Last week, cryptocurrency funds saw a historic inflow of $1.04 billion. Assets under management reached a new high of $188 billion, despite increased volatility and market uncertainty.
Bitcoin and Ethereum drive growth
Of the total inflow, $790 million went to bitcoin ETFs, representing 76% of all investments in crypto funds. Although this is a decline from previous weeks, it is still evidence of strong investor confidence. Ethereum ETFs saw inflows of $225 million for the eleventh week in a row, indicating growing interest in the second-largest cryptocurrency.
The United States dominated the geographical distribution of investments, with nearly $1 billion flowing into US funds. Germany and Switzerland followed with significantly lower amounts. The largest volume was managed by BlackRock, which attracted $436 million, or 42% of the total weekly inflow.
Institutions are buying even amid volatility
Despite strong price fluctuations, investors remain active. The fear and greed index reached 65, which corresponds to the greed zone. After falling to $105,400, Bitcoin quickly rebounded above $110,000, while Ethereum fluctuated between $2,400 and $2,620.
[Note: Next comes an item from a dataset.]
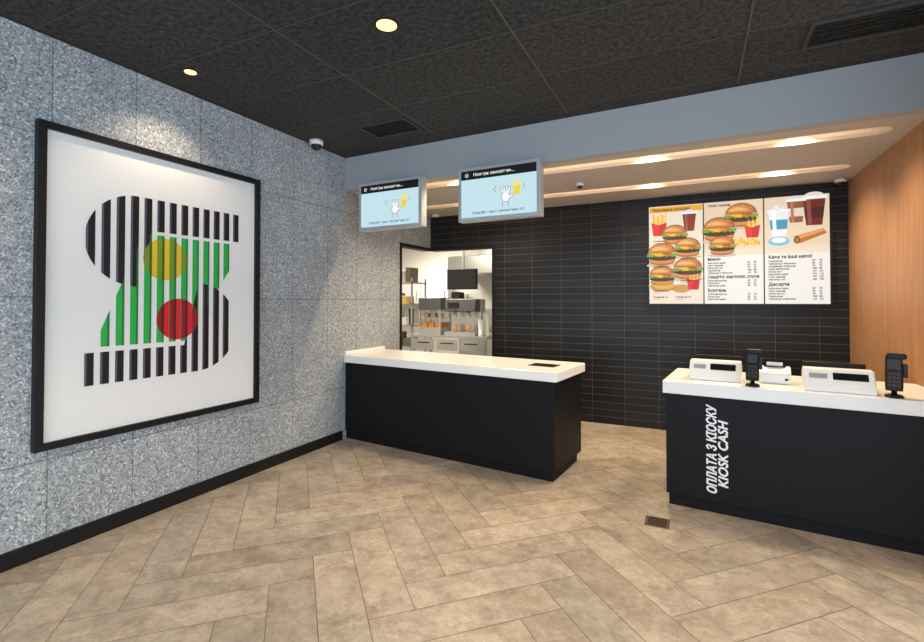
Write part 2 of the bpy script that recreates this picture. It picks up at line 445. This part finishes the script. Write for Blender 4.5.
XE = XR-.004
cr_ = counter('payment_counter',
    [(-.23, 3.99), (XE, 3.815), (XE, 4.635), (-.15, 4.81)],
    [(-.208, 4.022), (XE, 3.847), (XE, 4.60), (-.13, 4.77)],
    [(-.19, 4.045), (XE, 3.872), (XE, 4.56), (-.10, 4.73)], th=.095)
fd = Vector((XE+.208, 3.847-4.022, 0)).normalized(); fn = Vector((fd.y, -fd.x, 0))
O = Vector((-.208, 4.022, 0))
art = Art(O+fn*.0015, fd, fn, step=.0003)
for k, (du, dv) in enumerate(((0, 0), (.003, 0), (-.003, 0), (0, .003), (0, -.003), (.002, .002), (-.002, -.002))):
    art.text('ОПЛАТА З КІОСКУ', .342+du, .145+dv, .087, (.88, .88, .88), 1+k, shear=.2, rot=math.pi/2, fit=.64)
    art.text('KIOSK CASH', .415+du, .20+dv, .087, (.88, .88, .88), 1+k, shear=.2, rot=math.pi/2, fit=.48)
art.build('lettering', cr_)

# ---------------------------------------------------------------- tills etc
RZ = math.radians(-6)
def till(x, y, w=.38):
    e = empty('pos_terminal', (x, y, .95), RZ)
    profile('housing', [(-.13, 0), (.14, 0), (.14, .10), (.06, .145), (-.05, .145), (-.13, .03)], -w/2, w/2, M_PLASW, e, True, bevel=.008)
    y0, z0, y1, z1 = -.13, .03, -.05, .145
    d = Vector((0, y1-y0, z1-z0)); n = Vector((0, -(z1-z0), (y1-y0))).normalized()
    def q(u, t, o): p = Vector((0, y0, z0))+d*t+n*o; return (u, p.y, p.z)
    for nm, u0, u1, t0, t1, o, mm in (('display', -.03, w/2-.035, .45, .82, .002, M_GLOSS), ('label', -w/2+.03, -.06, .5, .75, .002, mat('grey_label', (.3, .3, .31), .5))):
        mesh(nm, [q(u0, t0, o), q(u1, t0, o), q(u1, t1, o), q(u0, t1, o), q(u0, t0, -.004), q(u1, t0, -.004), q(u1, t1, -.004), q(u0, t1, -.004)],
             [(0, 1, 2, 3), (4, 5, 6, 7), (0, 1, 5, 4), (1, 2, 6, 5), (2, 3, 7, 6), (3, 0, 4, 7)], mm, e, True)
    profile('touch_screen', [(.15, .02), (.175, .02), (.22, .165), (.195, .165)], -w/2+.01, w/2-.01, M_PLASB, e, True, bevel=.004)
    box('screen_stand', (-.06, .14, 0), (.06, .24, .03), M_PLASB, e, True)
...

This dynamic confirms that cryptocurrencies are becoming a legitimate tool for portfolio diversification even in an unstable environment. The growing involvement of institutional players is setting a new standard in the digital asset market and signaling a shift in the perception of cryptocurrencies from a risky speculative asset to a fully-fledged asset class. Investors, including the world’s largest asset managers, continue to seek new opportunities in a sector that offers high growth potential despite short-term fluctuations. Overall, current developments underscore the increasingly strong integration of cryptocurrencies into the mainstream investment landscape.